Although it is true that any solution that satisfies the requirements implied by the last six questions is useful, and probably a lot better than what many of you have today, it’s important to remember that such a solution is not a very sophisticated solution. Contract Management is another area where the vendors have been primarily selling sizzle and not steak for a long time now. Thus, even though the solution you need is a lot more than what most vendors are currently offering, it’s not a sophisticated solution and not one you should be paying more than five figures for (as you can get open source content and document management solutions that come pretty close for free).
Of course, even integration with project management isn’t that hard to do at the level I’m suggesting, but it is a step or two above trivial and hence justifies the foundations of a true enterprise contract management solution, whatever that shapes up to be.
8. How hard is it to get the data AND contracts out of the solution?
From a procurement perspective, a contract is only useful if you’re complying with it to realize the negotiated savings. If you can not easily export the data you need to check, and enforce compliance, in a format that is compatible with the ERP, e-Procurement, and / or e-Payment systems you use, it’s not that useful.

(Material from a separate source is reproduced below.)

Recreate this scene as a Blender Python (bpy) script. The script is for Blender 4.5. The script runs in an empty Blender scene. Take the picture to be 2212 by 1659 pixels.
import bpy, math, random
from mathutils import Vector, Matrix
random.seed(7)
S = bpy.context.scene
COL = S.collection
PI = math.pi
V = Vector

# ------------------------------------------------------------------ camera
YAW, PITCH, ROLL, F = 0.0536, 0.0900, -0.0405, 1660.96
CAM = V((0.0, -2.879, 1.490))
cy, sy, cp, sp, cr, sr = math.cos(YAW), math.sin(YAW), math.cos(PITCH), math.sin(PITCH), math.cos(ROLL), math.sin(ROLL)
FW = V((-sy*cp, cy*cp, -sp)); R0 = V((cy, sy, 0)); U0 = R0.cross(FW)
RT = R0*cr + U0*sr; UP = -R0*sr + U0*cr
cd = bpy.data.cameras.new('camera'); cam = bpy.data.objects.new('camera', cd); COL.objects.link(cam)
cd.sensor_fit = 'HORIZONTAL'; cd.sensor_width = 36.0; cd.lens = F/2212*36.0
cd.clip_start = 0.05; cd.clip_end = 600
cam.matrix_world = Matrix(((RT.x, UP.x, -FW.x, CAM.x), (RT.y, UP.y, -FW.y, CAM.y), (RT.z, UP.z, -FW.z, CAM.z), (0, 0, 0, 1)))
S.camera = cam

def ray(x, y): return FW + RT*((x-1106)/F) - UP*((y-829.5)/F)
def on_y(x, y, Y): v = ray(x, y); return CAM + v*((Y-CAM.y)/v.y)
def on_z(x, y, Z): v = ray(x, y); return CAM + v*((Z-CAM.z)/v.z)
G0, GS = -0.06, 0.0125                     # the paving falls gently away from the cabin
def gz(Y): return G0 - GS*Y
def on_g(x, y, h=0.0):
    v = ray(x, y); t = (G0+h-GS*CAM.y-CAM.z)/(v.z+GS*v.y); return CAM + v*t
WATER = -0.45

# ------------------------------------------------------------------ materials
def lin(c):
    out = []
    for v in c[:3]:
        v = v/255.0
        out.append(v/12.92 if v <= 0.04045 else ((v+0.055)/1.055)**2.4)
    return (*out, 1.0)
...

In addition, there might come a day when you have to change systems. Maybe a better system comes along, maybe it’s an equivalent system that costs significantly less, or maybe the current provider stops supporting the system. If there’s no simple way to export ALL of the data and attachments into a logical file and directory structure, chances are that the only way you’ll be able to get data into the new system is to manually enter ALL of it again. If you’re a large organization, this is one project you never want to have to undertake – especially since it should not be necessary with today’s technology!